Hurricane Beryl bears down on Jamaica

KINGSTON:

Powerful Hurricane Beryl churned toward Jamaica on Wednesday with dangerous winds and sea surge, as residents braced for a storm that killed seven people and caused destruction in the Caribbean.

The hurricane — unusually strong so early in the Atlantic season — was expected to pass near or over Jamaica in the next hours as a life-threatening Category 4 storm on a five-level scale, meteorologists said around midday. Beryl is the first storm since US National Hurricane Center (NHC) records began to reach the Category 4 level in June and the earliest to reach Category 5 in July.
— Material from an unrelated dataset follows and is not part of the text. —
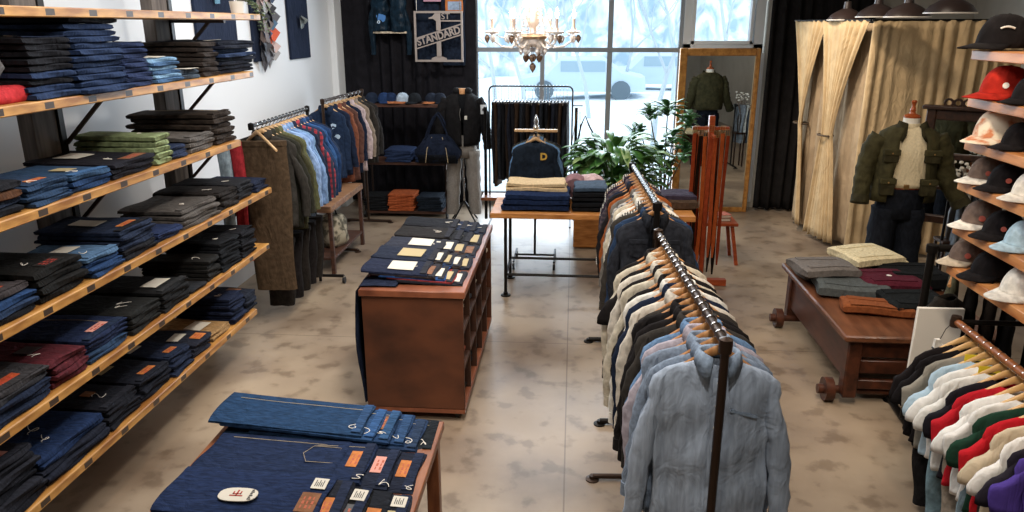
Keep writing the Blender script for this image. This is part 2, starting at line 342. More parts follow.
BEIGES = fabric('#a8947a', .9, .12, 6, .12)
curtain('black_curtain', 'tall black pleated curtain behind the first-standard sign and cap shelves', (WX+.085, 10.82, 0), (aty(476, 50, 10.7).x, 10.7, 0), .04, 4.0, BLK, 11, .06, 1)
curtain('black_curtain', 'tall black pleated curtain between the gilt mirror and beige changing booth', (aty(763, 100, 10.75).x, 10.75, 0), (3.95, 10.7, 0), .04, 4.0, BLK2, 9, .05, 2)
bx = aty(843, 245, 8.6).x
FB = 2.6
BL = (aty(797, 216, 10.1).x, 10.1); print('booth', BL, bx)
BL = (aty(796, 22, 10.1).x, 10.1)
seg = [(BL[0], BL[1]), (BL[0]+(bx-BL[0])*.45, BL[1]-.66), (bx, 8.6)]
curtain('booth_curtain', 'beige booth curtain tied back, nearest the black curtain', (seg[0][0], seg[0][1], 0), (seg[1][0], seg[1][1], 0), .1, FB, BEIGE, 7, .035, 3, tie=1.36, tiepos=.3, narrow=.3, lean=.10, group='beige changing booth curtains')
curtain('booth_curtain', 'beige booth curtain tied back beside the olive-jacketed mannequin', (seg[1][0]-.02, seg[1][1]+.05, 0), (seg[2][0], seg[2][1]+.1, 0), .06, FB, BEIGE, 8, .035, 4, tie=1.30, tiepos=.35, narrow=.22, group='beige changing booth curtains')
curtain('booth_curtain', 'straight beige lining curtain hanging inside the side of the booth', (seg[0][0]+.2, seg[0][1]-.05, 0), (seg[2][0]+.12, seg[2][1]+.25, 0), .05, FB-.02, BEIGES, 10, .03, 5, group='beige changing booth curtains')
fr = aty(992, 18, 8.6)
curtain('booth_curtain', 'wide straight beige booth curtain behind the olive-jacketed mannequin', (bx+.01, 8.6, 0), (fr.x+.35, 8.55, 0), .05, FB, BEIGE, 12, .04, 6, group='beige changing booth curtains')
# pendant lamps along the booth
for i, (px, y, lab) in enumerate([(846, 9.3, 'leftmost'), (877, 8.3, 'second from left'), (907, 7.75, 'third from left'), (950, 7.0, 'rightmost and largest looking')]):
    c = aty(px, [20, 17, 17, 13][i], y)
    t = thing('pendant_lamp', 'dark brown dome pendant lamp, %s of the four above the booth' % lab, 'lamp', (c.x, c.y, c.z), group='industrial pendant lamps')
    SH = plain('dark_enamel', '#2e2320', .35)
    prof = [(.205, 0), (.2, .012), (.165, .06), (.1, .10), (.045, .125), (.038, .2), (.0, .205)]
    MB().lathe(prof, n=28).obj('lamp_shade', SH, t)
    MB().lathe([(.2, -.004), (.208, -.004), (.209, .004), (.2, .005)], n=28).obj('rim', plain('white_enamel', '#efe9df', .4), t)
    MB().tube([(0, 0, .19), (0, 0, CZ-c.z)], .008, 6).obj('cord', IRON, t)
# wall panels with folded-paper art
PAN = fabric('#22293a', .9, .15, 5, .1)
for (pa, pb, lab) in [((199, 46), (238, 40), 'dark navy wall panel with one small teal origami figure'), ((256, 62), (273, 60), 'dark navy wall panel crowded with grey and orange origami figures'), ((292, 60), (311, 57), 'dark navy wall panel nearest the corner with a silver origami figure')]:
    A = atx(pa[0], pa[1], WX+.03); B = atx(pb[0], pb[1], WX+.03); zb_ = (A.z+B.z)/2
    t = thing('wall_panel', lab, 'wall panel', (WX, (A.y+B.y)/2, zb_), group='navy wall panels')
    hw = (B.y-A.y)/2
    MB().box(0.001, .03, -hw, hw, 0, 1.25, .003).obj('board', PAN, t)
    def figure(y, z, s, mat, seed, owner=t):
        rnd = random.Random(seed); bm = bmesh.new()
        for _ in range(11): bm.verts.new((.05+rnd.uniform(-.02, .09)*s*6, y+rnd.uniform(-1, 1)*s*.8, z+rnd.uniform(-1, 1)*s*1.3))
        bmesh.ops.convex_hull(bm, input=bm.verts); bm.verts.index_update()
        m = MB(); m.add([v.co[:] for v in bm.verts], [[v.index for v in f.verts] for f in bm.faces]); bm.free()
        # wings
        for k in (-1, 1):
            m.add([(.06, y, z), (.13, y+k*s*1.2, z+s*.5), (.05, y+k*s*.6, z+s*1.4), (.1, y+k*s*.3, z-.3*s), (.04, y, z)], [(0, 1, 2), (0, 3, 1)])
        m.obj('origami_figure', mat, owner, smooth=False)
    if 'small teal' in lab: figure(-.05, .42, .06, plain('teal_foil', '#1f4a58', .3, .5), 2)
    if 'silver' in lab: figure(0, .42, .06, plain('silver_foil', '#8d9290', .3, .6), 5)
    if 'crowded' in lab:
        cols = ['#56555a', '#8f8b8a', '#2a2a30', '#b9a09a', '#3c4a63', '#c5502c', '#6a5c58', '#40607a', '#24262e']
        k = 0
        for zz in (.02, .12, .22, .32, .42, .52, .62, .72):
            for yy in (-.05, .15):
                figure(yy+R.uniform(-.05, .05), zz+R.uniform(-.02, .03), R.uniform(.085, .12), plain('folded_paper_%d' % (k % 9), cols[k % 9], .5, .2), k+20); k += 1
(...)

Across Jamaica, people removed boats from the water and tied them to fences for safety and rushed to buy food, water, gasoline and other essentials.

As of midday Wednesday the storm was packing maximum sustained winds 145 mph (230 kph), said the NHC. Tropical storm conditions are spreading through the island, it said.

Prime Minister Andrew Holness has declared an island-wide 6 am to 6 pm curfew and urged Jamaicans to comply with evacuation orders.

“If you live in a low lying area, an area historically prone to flooding and landslide or if you live on the banks of a river,” he said in a video posted on social media, “I implore you to evacuate to a shelter, or to safer ground.”